There is availability that is:
1. only available online (the contact centres cannot see this inventory)
This sometimes can be Qantas award flights, but often times we are talking about partner programs. Case in point, a colleague of mine wanted to book SYD to POA (via SCL) on LATAM, one of Qantas' award partners. The website was showing availability for the flight for each segment (i.e. SYD to SCL in J and SCL to POA in Y) but couldn't book the two together. Decided to call QFF, the agent could see SYD to SCL in J but not SCL to POA in Y. They advised them to book it as a multi-city, with all flights departing the same day, which they did. Evidently it did not cost any additional points to tack on the SCL to POA sector (likely because the one-way mileage which just below the threshold for the next one-way mileage tier).
As another example, a colleague of mine had was trying to fly CVG to SYD using points. They could see an economy award on AA down to DFW and a QF award flight back to SYD but again couldn't find the two sectors together when searching as a simple oneway for CVG to SYD. Agent couldn't see the AA flight at all, and they ended up doing the same multi-city booking trick.
2. available to all QF channels (contact centre + online)
Generally speaking that will be QF operated flights, although no doubt someone will chime in with a data point of a QF award flight that appeared online but not on the phone.
3. available to everyone worldwide (eg. partner programs)
And this one requires a lot of asterisks. Partner availability can vary from partner to partner. Whereas I cannot find partner availability on LATAM for some flights I want to take within South America booking with QFF I can find those flights on another partner like Alaska. I don't know if there are data points for QF award flights which appeared on partners but not on QFF, so will leave that to the more learned audience to comment on. Also the price can vary considerably. For instance, a flight between South American countries costs 25,000 QFF points IIRC whereas on Alaska it's just 7,500 points.

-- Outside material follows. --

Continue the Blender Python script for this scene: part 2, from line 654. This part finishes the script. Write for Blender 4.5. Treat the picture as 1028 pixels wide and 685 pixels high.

4. request via robot for platinum and above
And this one is really a roll of a dice, not even the agent can tell you beforehand if there is availability, they simply have to put in the requests (and yes I mean requests, as they usually try a couple of dates/flights as chances most will come back rejected). Now yes there
are articles discussing how you can increase your odds of the seat being released, but they are really guesses at best. I have seen wide open availability where the bot rejected me, meanwhile I somehow managed to snag an international seat with limited business saver availability. And certainly the operator has no intuition either way. These decisions are well above their pay grade, likely made by people in revenue management who have more of an insight into projected load.